Lo dicho: enhorabuena y ánimo

g.l.r. dijo...

Muchísimas gracias, Miguel. Es un orgullo para mí leer tus palabras, y un honor disfrutar de tus escritos, tus comentarios y tus consejos. Tan sólo espero saber aprovecharlos, valerme de ellos, y así crecer como escritor.
Sí me preocupa la estética, escribir bien y bonito, y quizás eso provoque que mis escritos no calen o carezcan de frecura o naturalidad. Intento pulir errores, afinar en la narración, y encontrar mi estilo, pero me cuesta, y por eso agradezco tu sincera opinión. Eres, créeme, un ejemplo.
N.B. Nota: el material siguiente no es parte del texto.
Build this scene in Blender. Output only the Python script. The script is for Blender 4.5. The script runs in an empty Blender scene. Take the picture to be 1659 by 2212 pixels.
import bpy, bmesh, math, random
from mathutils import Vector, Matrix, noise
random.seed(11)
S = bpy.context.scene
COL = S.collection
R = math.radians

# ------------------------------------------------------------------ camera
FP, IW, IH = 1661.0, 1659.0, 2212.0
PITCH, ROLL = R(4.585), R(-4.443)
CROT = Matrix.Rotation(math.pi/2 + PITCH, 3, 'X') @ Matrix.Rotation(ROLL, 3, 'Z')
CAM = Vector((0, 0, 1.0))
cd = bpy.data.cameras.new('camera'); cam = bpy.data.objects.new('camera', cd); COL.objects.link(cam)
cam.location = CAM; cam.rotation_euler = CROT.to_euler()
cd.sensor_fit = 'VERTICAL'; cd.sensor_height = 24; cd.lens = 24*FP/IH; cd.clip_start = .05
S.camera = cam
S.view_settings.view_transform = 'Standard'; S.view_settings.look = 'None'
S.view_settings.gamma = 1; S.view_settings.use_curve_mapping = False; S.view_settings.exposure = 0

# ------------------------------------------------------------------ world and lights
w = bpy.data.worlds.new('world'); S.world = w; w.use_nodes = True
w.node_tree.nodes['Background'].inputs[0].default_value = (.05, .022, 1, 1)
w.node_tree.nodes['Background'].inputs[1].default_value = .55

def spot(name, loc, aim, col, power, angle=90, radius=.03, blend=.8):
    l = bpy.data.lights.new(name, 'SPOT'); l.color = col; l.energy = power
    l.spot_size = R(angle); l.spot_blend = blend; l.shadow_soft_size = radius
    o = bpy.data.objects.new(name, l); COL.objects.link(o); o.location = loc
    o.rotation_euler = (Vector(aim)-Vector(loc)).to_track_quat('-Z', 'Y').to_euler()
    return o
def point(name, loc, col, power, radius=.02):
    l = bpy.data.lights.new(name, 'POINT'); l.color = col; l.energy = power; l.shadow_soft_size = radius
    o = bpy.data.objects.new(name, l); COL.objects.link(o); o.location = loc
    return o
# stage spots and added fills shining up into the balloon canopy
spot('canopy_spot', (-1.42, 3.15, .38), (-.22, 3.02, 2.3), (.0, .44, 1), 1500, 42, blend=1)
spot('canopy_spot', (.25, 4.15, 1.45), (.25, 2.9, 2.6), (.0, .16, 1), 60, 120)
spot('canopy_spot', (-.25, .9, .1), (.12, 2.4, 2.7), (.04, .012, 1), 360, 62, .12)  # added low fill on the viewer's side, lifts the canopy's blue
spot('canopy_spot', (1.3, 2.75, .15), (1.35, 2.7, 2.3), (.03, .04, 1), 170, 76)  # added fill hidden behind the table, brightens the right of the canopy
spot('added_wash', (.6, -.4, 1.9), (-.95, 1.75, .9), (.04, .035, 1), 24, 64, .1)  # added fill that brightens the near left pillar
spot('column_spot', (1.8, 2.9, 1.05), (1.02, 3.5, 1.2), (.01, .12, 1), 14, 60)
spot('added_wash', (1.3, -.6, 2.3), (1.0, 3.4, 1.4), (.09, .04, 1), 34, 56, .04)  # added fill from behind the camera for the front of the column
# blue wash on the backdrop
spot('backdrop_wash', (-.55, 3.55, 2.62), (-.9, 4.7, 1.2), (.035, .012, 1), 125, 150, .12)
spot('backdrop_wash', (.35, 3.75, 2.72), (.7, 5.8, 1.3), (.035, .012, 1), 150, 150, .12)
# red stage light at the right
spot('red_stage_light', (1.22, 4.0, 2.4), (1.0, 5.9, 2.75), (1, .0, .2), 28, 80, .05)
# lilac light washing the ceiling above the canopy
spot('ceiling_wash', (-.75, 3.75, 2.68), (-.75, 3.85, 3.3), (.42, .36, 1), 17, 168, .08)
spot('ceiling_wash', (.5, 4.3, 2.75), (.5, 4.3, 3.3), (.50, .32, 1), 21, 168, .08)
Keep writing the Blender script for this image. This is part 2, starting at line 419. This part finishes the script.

He comenzado a escribir hace muy poco, algo menos de un año -a pesar de tener ya 37-, pero he descubierto con ello mi verdadera vocación. Disfruto con ello, muchísimo, y gracias a vosotros hago progresos, lentos pero espero continuados. Nunca he ido a un taller literario; prefiero aprender fijándome en aquello que me gusta. Creo -como tú dices-, que cada uno debe encontrar su estilo propio y quizás un taller pueda ir en contra de ello, aunque lo digo desde el más absoluto desconocimiento. Persistiré en mi búsqueda, lo haré escribiendo, y lo haré leyendo, y tú, te lo aseguro, serás uno de mis referentes. Intentaré soltarme el pelo, trataré de liberarme de corsés, y haré alguna travesura.
Ya te contaré.
Un abrazo muy fuerte, amigo. Y muchísimas gracias. Me has dado una alegría enorme.